## Exercise
Output the lines below exactly, please, from the first line until the line with "bk = -nrm * .03", counting both.

## Dataset extract
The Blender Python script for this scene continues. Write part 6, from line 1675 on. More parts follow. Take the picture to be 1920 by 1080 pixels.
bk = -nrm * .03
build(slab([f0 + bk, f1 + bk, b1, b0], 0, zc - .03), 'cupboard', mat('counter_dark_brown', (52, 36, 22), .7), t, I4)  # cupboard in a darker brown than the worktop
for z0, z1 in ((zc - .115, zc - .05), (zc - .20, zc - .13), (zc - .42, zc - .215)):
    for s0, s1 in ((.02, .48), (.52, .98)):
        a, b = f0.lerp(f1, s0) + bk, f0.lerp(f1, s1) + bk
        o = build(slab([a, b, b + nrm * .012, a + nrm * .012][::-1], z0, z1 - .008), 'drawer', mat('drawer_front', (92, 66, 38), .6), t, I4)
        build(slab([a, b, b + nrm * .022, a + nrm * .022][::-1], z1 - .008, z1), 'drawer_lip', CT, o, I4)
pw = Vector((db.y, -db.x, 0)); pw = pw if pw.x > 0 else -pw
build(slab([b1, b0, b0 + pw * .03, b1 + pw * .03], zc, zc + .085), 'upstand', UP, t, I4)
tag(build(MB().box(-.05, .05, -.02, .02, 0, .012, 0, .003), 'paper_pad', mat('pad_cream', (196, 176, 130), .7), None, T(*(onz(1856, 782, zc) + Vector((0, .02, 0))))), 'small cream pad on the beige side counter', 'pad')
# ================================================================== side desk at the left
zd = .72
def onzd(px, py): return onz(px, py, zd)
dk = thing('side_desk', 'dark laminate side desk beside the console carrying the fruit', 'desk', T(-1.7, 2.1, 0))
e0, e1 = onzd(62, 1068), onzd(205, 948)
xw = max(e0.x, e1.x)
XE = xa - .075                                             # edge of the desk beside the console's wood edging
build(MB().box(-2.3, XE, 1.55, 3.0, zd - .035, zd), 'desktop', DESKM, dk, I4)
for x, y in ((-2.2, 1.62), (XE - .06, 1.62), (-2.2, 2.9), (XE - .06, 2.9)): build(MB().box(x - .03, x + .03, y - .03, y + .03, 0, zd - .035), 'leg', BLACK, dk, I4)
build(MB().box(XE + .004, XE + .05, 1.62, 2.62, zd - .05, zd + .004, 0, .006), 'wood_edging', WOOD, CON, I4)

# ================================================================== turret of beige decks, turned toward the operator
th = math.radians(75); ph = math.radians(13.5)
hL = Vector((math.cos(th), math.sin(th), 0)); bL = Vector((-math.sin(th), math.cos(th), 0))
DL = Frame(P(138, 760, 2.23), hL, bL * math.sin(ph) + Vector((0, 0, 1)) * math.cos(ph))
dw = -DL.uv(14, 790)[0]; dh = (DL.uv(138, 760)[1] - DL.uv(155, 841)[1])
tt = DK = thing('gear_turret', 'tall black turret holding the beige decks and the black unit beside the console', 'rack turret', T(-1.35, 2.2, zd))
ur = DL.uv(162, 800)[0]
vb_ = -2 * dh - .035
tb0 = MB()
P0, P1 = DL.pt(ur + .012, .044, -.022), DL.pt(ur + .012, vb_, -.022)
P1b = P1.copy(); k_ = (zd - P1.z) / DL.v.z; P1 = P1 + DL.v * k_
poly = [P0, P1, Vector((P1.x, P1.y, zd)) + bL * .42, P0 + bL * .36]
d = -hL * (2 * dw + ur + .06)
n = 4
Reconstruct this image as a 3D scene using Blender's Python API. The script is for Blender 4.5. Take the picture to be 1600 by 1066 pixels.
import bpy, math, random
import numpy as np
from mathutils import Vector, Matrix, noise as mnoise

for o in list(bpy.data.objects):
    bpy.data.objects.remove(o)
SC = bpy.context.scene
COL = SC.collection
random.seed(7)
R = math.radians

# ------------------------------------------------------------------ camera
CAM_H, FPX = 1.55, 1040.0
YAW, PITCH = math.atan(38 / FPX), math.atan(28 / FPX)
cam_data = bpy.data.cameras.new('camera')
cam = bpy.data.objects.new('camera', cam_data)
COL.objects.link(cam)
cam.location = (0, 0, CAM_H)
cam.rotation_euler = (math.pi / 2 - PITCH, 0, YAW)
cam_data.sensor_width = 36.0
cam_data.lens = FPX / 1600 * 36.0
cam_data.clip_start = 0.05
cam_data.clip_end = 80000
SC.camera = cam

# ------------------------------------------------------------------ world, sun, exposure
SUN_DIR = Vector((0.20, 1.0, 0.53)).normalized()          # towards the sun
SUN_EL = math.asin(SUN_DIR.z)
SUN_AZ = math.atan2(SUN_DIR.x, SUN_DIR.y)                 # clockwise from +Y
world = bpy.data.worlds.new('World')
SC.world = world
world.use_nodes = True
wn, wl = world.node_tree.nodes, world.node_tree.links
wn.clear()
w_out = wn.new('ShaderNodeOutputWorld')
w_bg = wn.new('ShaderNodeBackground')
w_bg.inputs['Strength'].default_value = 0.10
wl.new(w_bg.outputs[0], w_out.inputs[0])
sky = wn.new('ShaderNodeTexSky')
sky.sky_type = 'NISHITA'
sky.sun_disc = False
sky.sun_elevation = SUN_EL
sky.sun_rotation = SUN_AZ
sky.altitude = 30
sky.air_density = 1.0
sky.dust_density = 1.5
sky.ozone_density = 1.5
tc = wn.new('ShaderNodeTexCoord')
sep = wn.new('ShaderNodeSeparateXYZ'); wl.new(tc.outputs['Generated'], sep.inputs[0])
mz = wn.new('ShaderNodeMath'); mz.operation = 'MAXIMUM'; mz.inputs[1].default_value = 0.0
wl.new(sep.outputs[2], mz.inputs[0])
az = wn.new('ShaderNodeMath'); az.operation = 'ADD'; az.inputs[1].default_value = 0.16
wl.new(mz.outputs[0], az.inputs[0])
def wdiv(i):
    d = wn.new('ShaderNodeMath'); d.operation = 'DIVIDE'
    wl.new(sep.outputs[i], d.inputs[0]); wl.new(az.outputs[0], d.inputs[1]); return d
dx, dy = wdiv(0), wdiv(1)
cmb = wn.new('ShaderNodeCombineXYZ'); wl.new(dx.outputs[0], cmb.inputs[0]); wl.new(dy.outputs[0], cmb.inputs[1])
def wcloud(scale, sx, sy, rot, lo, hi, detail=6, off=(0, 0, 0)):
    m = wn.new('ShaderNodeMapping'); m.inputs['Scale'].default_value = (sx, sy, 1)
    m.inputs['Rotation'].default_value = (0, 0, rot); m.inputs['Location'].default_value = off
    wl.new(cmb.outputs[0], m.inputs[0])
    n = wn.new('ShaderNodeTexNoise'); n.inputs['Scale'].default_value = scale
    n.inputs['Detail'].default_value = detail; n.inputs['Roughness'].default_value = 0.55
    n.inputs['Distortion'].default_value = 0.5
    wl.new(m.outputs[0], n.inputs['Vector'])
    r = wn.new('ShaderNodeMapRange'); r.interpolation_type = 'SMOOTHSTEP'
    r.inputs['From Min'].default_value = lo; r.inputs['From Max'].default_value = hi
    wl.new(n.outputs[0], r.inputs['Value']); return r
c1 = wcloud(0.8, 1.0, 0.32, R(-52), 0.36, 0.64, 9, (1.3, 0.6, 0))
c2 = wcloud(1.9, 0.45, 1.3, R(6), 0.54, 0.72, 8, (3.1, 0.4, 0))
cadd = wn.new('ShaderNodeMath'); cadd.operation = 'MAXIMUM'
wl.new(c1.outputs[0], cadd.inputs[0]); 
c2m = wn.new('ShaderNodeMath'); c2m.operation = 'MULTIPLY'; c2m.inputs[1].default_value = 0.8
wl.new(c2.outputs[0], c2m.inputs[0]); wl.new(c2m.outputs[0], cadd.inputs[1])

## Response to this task
The Blender Python script for this scene continues. Write part 6, from line 1675 on. More parts follow. Take the picture to be 1920 by 1080 pixels.
bk = -nrm * .03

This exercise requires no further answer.